The United States and China, the world’s two largest economies, have extended their trade truce for another 90 days until November 10, 2025, averting a sharp escalation of tariffs. The pause keeps US duties on Chinese goods at 30% (against a threatened 145%) and Chinese tariffs on US shipments at 10% (down from an earlier 125%). This temporary reprieve reflects the complex mix of economics, politics, and strategic leverage shaping bilateral relations.

Tariffs and Negotiation Dynamics

Since his return to office, US President Donald Trump has pursued aggressive tariff measures to reduce America’s $300 billion trade deficit with China (2024), arguing that higher duties encourage domestic production and investment. Beijing retaliated with counter-tariffs and restrictions, sparking a tit-for-tat escalation that threatened global supply chains.

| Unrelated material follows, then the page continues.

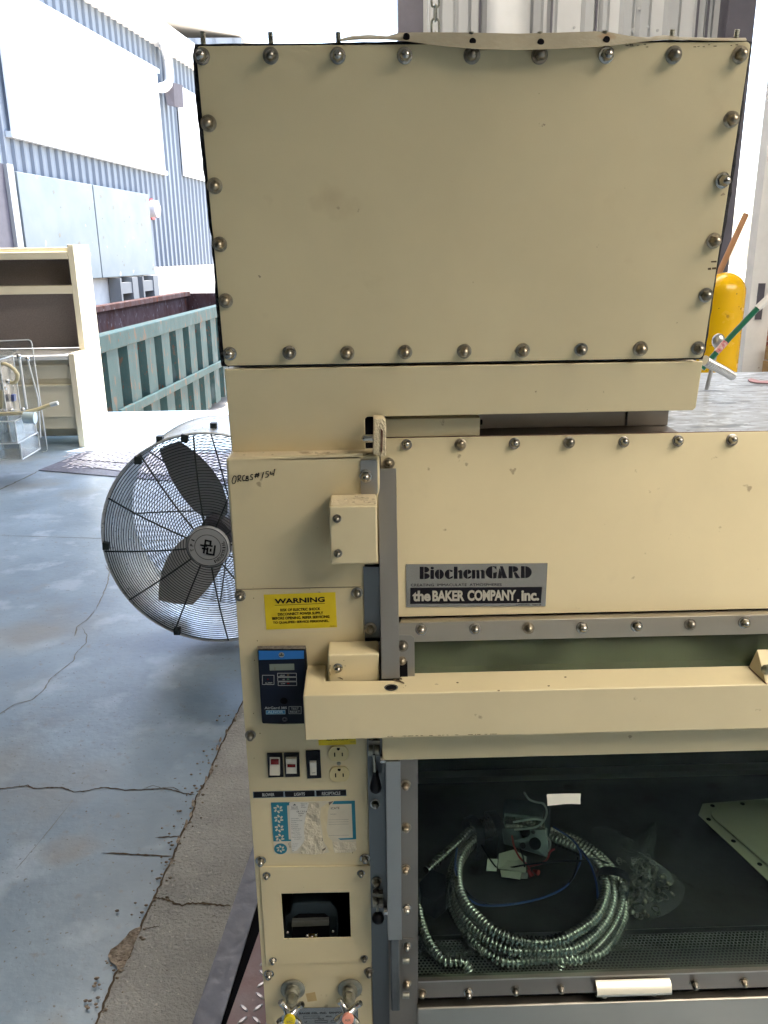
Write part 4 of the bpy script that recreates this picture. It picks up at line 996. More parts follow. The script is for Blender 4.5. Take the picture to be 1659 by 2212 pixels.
# certificate sticker, half torn off
cs = cbuild(MB().prism(quad(FC, t3((322, 718), (1237, 697), (1252, 1215), (1240, 1250), (1020, 1255), (900, 1270), (360, 1276)), .0031), (0, .0004, 0)), "certificate_sticker", M_paper)
b = MB()
for p_ in (((322, 719), (497, 715), (518, 1140), (350, 1143)), ((497, 717), (530, 716), (530, 750), (499, 752)), ((516, 1122), (545, 1121), (545, 1139), (517, 1140)), None, ((1010, 704), (1237, 698), (1238, 732), (990, 738)), ((1200, 732), (1238, 731), (1252, 1118), (1215, 1120)), ((1052, 1110), (1215, 1104), (1215, 1121), (1080, 1126))):
    if p_ is None: cbuild(b, 'teal_print', M_teal, parent=cs); b = MB(); continue
    b.prism(quad(FC, t3(*p_), .0034), (0, .0002, 0))
cbuild(b, "teal_print", M_teal, parent=cs); b = MB()
ca, cc = FC.uv(*T3(430, 1208)); ring(b, FC, ca, cc, .0, .0112, .00345)
cbuild(b, "round_logo", M_teal, parent=cs)
b = MB()
def star(mb, a, c, R_, w_, d, tw=.5):
    for k in range(6):
        t_ = R(60*k+10); p_ = Vector((math.cos(t_), math.sin(t_)))*R_*.42; q_ = p_+Vector((math.cos(t_+tw), math.sin(t_+tw)))*R_*.62
        n_ = (q_-p_).normalized(); m_ = Vector((-n_.y, n_.x))*w_/2
        mb.poly([FC.p(a+k_.x, c+k_.y, d) for k_ in (p_+m_, q_+m_, q_-m_, p_-m_)])
for x, y in ((404, 776), (410, 882), (416, 985), (422, 1088)):
    a, c = FC.uv(*T3(x, y)); star(b, a, c, .0084, .0031, .0036, .9)
star(b, ca, cc, .0075, .0026, .0037, .9)
cbuild(b, "star_print", M_paper, parent=cs)
wl2 = [(522, 722), (560, 714), (728, 716), (738, 740), (722, 800), (700, 860), (690, 960), (700, 1100), (672, 1160), (640, 1200), (600, 1245), (552, 1256), (541, 1120), (530, 920)]
cbuild(MB().prism(quad(FC, t3(*wl2), .0038), (0, .0003, 0)), "white_label", mat("white_label_paper", (.62, .61, .56), .6), parent=cs)
b = MB(); random.seed(21)
put_text(b, "SALUS", FC, t3((543, 762), (615, 758), (543, 790)), .0040, -.005); b.poly(quad(FC, t3((560, 752), (580, 733), (600, 750)), .0040))
b.poly(quad(FC, t3((534, 797), (626, 793), (626, 795), (534, 799)), .0040))
for s_, x0, y0, x1, h_ in (("Salus, In", 648, 728, 715, 13), ("100 W", 650, 748, 690, 11), ("Arlington", 650, 766, 705, 12), ("Perfor", 622, 830, 684, 17), ("Cert", 624, 853, 664, 17), ("OR C B S #", 600, 808, 715, 20)): put_text(b, s_, FC, t3((x0, y0), (x1, y0-1), (x0, y0+h_)), .0040, .01)
yy = 888
for s_ in ("Serial Number", "Certification Date", "Test Date", "Model Number", "File Number", "THIS FIELD VELO", "  Acceptable", "Filters Tests", "   Acceptable", "Smoke Indication", "   Acceptable"):
    x0 = 540+(len(s_)-len(s_.lstrip()))*9+(yy-888)*.05; put_text(b, s_.strip(), FC, t3((x0, yy), (x0+len(s_.strip())*6.8, yy-2), (x0, yy+11)), .0040); yy += 22.5
for s_, y_ in (("Test Agent", 1166), ("Engineer", 1190), ("Type", 1212), ("Rev", 1236)): put_text(b, s_, FC, t3((556, y_), (556+len(s_)*6.5, y_-2), (556, y_+10)), .0040)
put_text(b, "ICATE", FC, t3((976, 770), (1070, 766), (976, 794)), .0036, .01)
put_text(b, "C", FC, t3((512, 1158), (538, 1157), (512, 1182)), .0034); put_text(b, "TI", FC, t3((514, 1190), (540, 1189), (514, 1214)), .0034)
for y_ in (905, 930, 955, 1076): b.poly(quad(FC, t3((950, y_+2), (1170, y_-3), (1170, y_-1), (950, y_+4)), .0036))
put_text(b, "THIS UNIT", FC, t3((965, 842), (1035, 840), (965, 852)), .0036)
cbuild(b, "lettering", mat("label_ink", (.05, .055, .06), .6), parent=cs)
# torn residue as a crumpled sheet
def crumple(fr, poly, d, amp, n=14, T=T3):
    P2 = [fr.uv(*T(*q)) for q in poly]; bm_ = bmesh.new(); vs_ = [bm_.verts.new((a, c, 0)) for a, c in P2]; f = bm_.faces.new(vs_)
    bmesh.ops.triangulate(bm_, faces=bm_.faces); bmesh.ops.subdivide_edges(bm_, edges=bm_.edges, cuts=4, use_grid_fill=True); bmesh.ops.triangulate(bm_, faces=bm_.faces)
    bm_.verts.ensure_lookup_table(); bm_.faces.ensure_lookup_table()
    from mathutils import noise
    V = [fr.p(v.co.x, v.co.y, d+amp*abs(noise.noise(Vector((v.co.x*160, v.co.y*90, 3.3)))))for v in bm_.verts]; F_ = [[v.index for v in f.verts] for f in bm_.faces]
    bm_.verts.index_update(); F_ = [[v.index for v in f.verts] for f in bm_.faces]; bm_.free(); return MB().add(V, F_, True)
cbuild(crumple(FC, [(735, 716), (800, 704), (850, 712), (862, 800), (850, 860), (860, 980), (880, 1080), (900, 1180), (935, 1200), (900, 1258), (800, 1268), (640, 1260), (660, 1180), (690, 1120), (684, 960), (705, 850)], .0036, .0024), "torn_paper", M_torn, parent=cs)
cbuild(crumple(FC, [(925, 720), (985, 702), (960, 745), (945, 800), (938, 900), (930, 1000), (950, 1080), (990, 1120), (1010, 1240), (960, 1250), (935, 1190), (895, 1130), (880, 1010), (860, 880), (868, 760)], .0033, .0010), "torn_residue", M_cream, parent=cs)
cbuild(crumple(FC, [(1000, 1130), (1052, 1128), (1250, 1130), (1255, 1215), (1200, 1250), (1080, 1248), (1020, 1255)], .0034, .0016), "torn_residue", M_torn, parent=cs)
b = MB()
for p_ in (((950, 715), (1005, 703), (985, 725), (955, 752)), ((880, 1230), (925, 1205), (905, 1245), (885, 1250)), ((874, 1100), (884, 1110), (888, 1140), (876, 1130)), ((1205, 1260), (1218, 1262), (1212, 1276))): b.poly(quad(FC, t3(*p_), .0042))
cbuild(b, "stain", M_faint, parent=cs)

# cover plate with a rectangular cut-out, transformer behind
T4 = lambda x, y: (537.6+x/4.725, 1865.3+y/4.725)
def t4(*p): return [T4(*q) for q in p]
def plate_hole(fr, out, hole, d, th):
    o = [fr.px(*q, d) for q in out]; h = [fr.px(*q, d) for q in hole]; n = len(o); off = fr.en*-th
    V = o+h+[q+off for q in o]+[q+off for q in h]; fs = []
    for i in range(n):
        j = (i+1) % n; fs += [[i, j, n+j, n+i], [2*n+i, 3*n+i, 3*n+j, 2*n+j], [i, 2*n+i, 2*n+j, j], [n+i, n+j, 3*n+j, 3*n+i]]
    return MB().add(V, fs)
hole = t4((328, 308), (1027, 293), (1042, 756), (360, 773))
cover = cbuild(plate_hole(FC, t4((108, 38), (1238, 27), (1256, 1008), (176, 1036)), hole, .0052, .0028), "cover_plate", M_cream, bevel=.0006, label="bolted plate with a rectangular cut-out")
for x, y in ((182, 117), (1145, 95), (247, 985), (1177, 965)): nut(FC, *T4(x, y), .0052, .66)
# recess box cut visually by a deep dark well set into panel: build real opening with boolean
hx0, hz1 = FC.uv(*hole[0]); hx1, hz0 = FC.uv(*hole[2]); hx0 -= .002; hx1 += .002; hz0 -= .002; hz1 += .002
KX0, KX1, KZ0, KZ1 = hx0-.02, hx1+.015, hz0-.13, hz1+.02
def cut(o, bx_):
    cu = MB().box(*bx_).build("cutter", M_dark)
    md = o.modifiers.new('cut', 'BOOLEAN'); md.object = cu; md.operation = 'DIFFERENCE'; md.solver = 'EXACT'
    dg = bpy.context.evaluated_depsgraph_get(); dg.update()
    me2 = bpy.data.meshes.new_from_object(o.evaluated_get(dg)); o.modifiers.clear(); o.data = me2; bpy.data.objects.remove(cu)
for o in list(cab.children):
    if o.name.startswith("column_body"):
        cut(o, (hx0, hx1, 1.15, 1.25, hz0, hz1)); cut(o, (KX0, KX1, 1.203, 1.36, KZ0, KZ1))
    elif o.name.startswith("access_panel"): cut(o, (hx0, hx1, 1.15, 1.25, hz0, hz1))
e_ = .0006
cbuild(MB().box(KX0+e_, KX1-e_, 1.357, 1.3585, KZ0+e_, KZ1-e_).box(KX0+e_, KX0+.0016, 1.204, 1.3565, KZ0+e_, KZ1-e_).box(KX1-.0016, KX1-e_, 1.204, 1.3565, KZ0+e_, KZ1-e_).box(KX0+.002, KX1-.002, 1.204, 1.3565, KZ0+e_, KZ0+.0016).box(KX0+.002, KX1-.002, 1.204, 1.3565, KZ1-.0016, KZ1-e_), "recess_shade_faces", mat("recess_shade", (.03, .03, .027), .7))  # dark lining added so the recess reads as deep shade
tr = MB()
def T4p(x, y, Y): return onY(*T4(x, y), Y)
Yt = 1.235
tr.prism([T4p(x, y, Yt) for x, y in ((420, 500), (440, 420), (500, 405), (830, 400), (870, 440), (905, 480), (915, 540), (930, 900), (340, 900), (370, 540))], (0, .05, 0))
trn = cbuild(tr, "transformer", mat("transformer_blue_black", (.022, .036, .046), .4), bevel=.003)
cbuild(MB().prism([T4p(x, y, Yt-.004) for x, y in ((455, 560), (510, 530), (770, 525), (825, 560), (825, 850), (430, 850))], (0, .004, 0)), "core_opening", M_dark, parent=trn)
cbuild(MB().prism([T4p(x, y, Yt-.012) for x, y in ((440, 592), (815, 580), (818, 632), (438, 648))], (0, .008, 0)), "terminal_strip", mat("terminal_metal", (.16, .17, .16), .4, .5), parent=trn)
b = MB()
for x, y in ((595, 735), (685, 728), (645, 748), (395, 700), (858, 690)): b.sphere(T4p(x, y, Yt-.016), .0032, 8, 6)
cbuild(b, "terminal_screws", M_chrome, parent=trn)
cbuild(MB().prism([T4p(x, y, Yt-.015) for x, y in ((605, 742), (700, 738), (690, 762), (612, 764))], (0, .006, 0)), "brass_tab", mat("brass", (.5, .32, .05), .3, .9), parent=trn)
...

The extension of the truce provides space for negotiations over trade imbalances, unfair practices, national security concerns, and market access. It also underscores the challenges of balancing protectionism with the risks of inflation, uncertainty for businesses, and potential disruption to global economic stability.

China’s Leverage: Rare Earths and Agriculture

Beijing has strategically wielded two levers of influence. First, it controls the global supply chain of rare-earth elements and magnets, crucial for the US auto, aerospace, defence, and semiconductor industries. Second, it has employed its role as a major importer of agricultural commodities as a “trump card.”

US farm exports to China fell sharply from $13.1 billion (Jan–June 2024) to $6.4 billion (Jan–June 2025), continuing a downward trend from the 2022 peak of $40.7 billion. The steepest decline has been in soybean exports, dropping from $17.9 billion (2022) to just $2.5 billion (Jan–June 2025). China has redirected much of its soybean imports—74.7 million tonnes in 2024—to Brazil, Argentina, and Canada, significantly hurting American “corn belt” states and livestock producers reliant on feed crops.

Beyond soybeans, imports of US corn, sorghum, barley, cotton, beef, pork, poultry, and tree nuts such as almonds and pistachios have also contracted. This has created pressure on Trump from politically influential farm states, prompting him to publicly urge Beijing to expand soybean purchases.

Impact on the US and India

While American agricultural exports to China have fallen by 51.3% (Jan–June 2025 over 2024), those to India have surged 49.1% in the same period. India has emerged as the largest market for US tree nuts, importing over $1.1 billion in 2024, with a 42.8% year-on-year rise in early 2025. At the same time, the US has become India’s largest buyer of seafood, with frozen shrimp exports worth $1.9 billion in 2024–25.

This divergence highlights India’s growing importance in US agricultural trade, even as tariff disputes persist—Washington recently doubled duties on Indian imports to 50%, citing penalties linked to Russian oil purchases.

Broader Strategic Context

The US–China trade confrontation extends beyond tariffs and agriculture. Issues under negotiation include curbs on semiconductor exports, the role of Chinese platforms like TikTok, and energy security linked to Russian oil purchases. Beijing emphasizes “win-win cooperation,” while Washington continues to pursue coercive tools to address trade imbalances and safeguard national security.

Conclusion

The current trade truce reflects a fragile pause rather than resolution. China’s use of agriculture and rare earths as instruments of economic statecraft illustrates the growing intertwining of trade, technology, and geopolitics. For the US, balancing domestic political pressures from farmers and industries with long-term strategic objectives remains a challenge. For India, the shifting trade landscape offers both opportunities for greater market access and risks of tariff retaliation, underlining the complexity of navigating major power rivalries.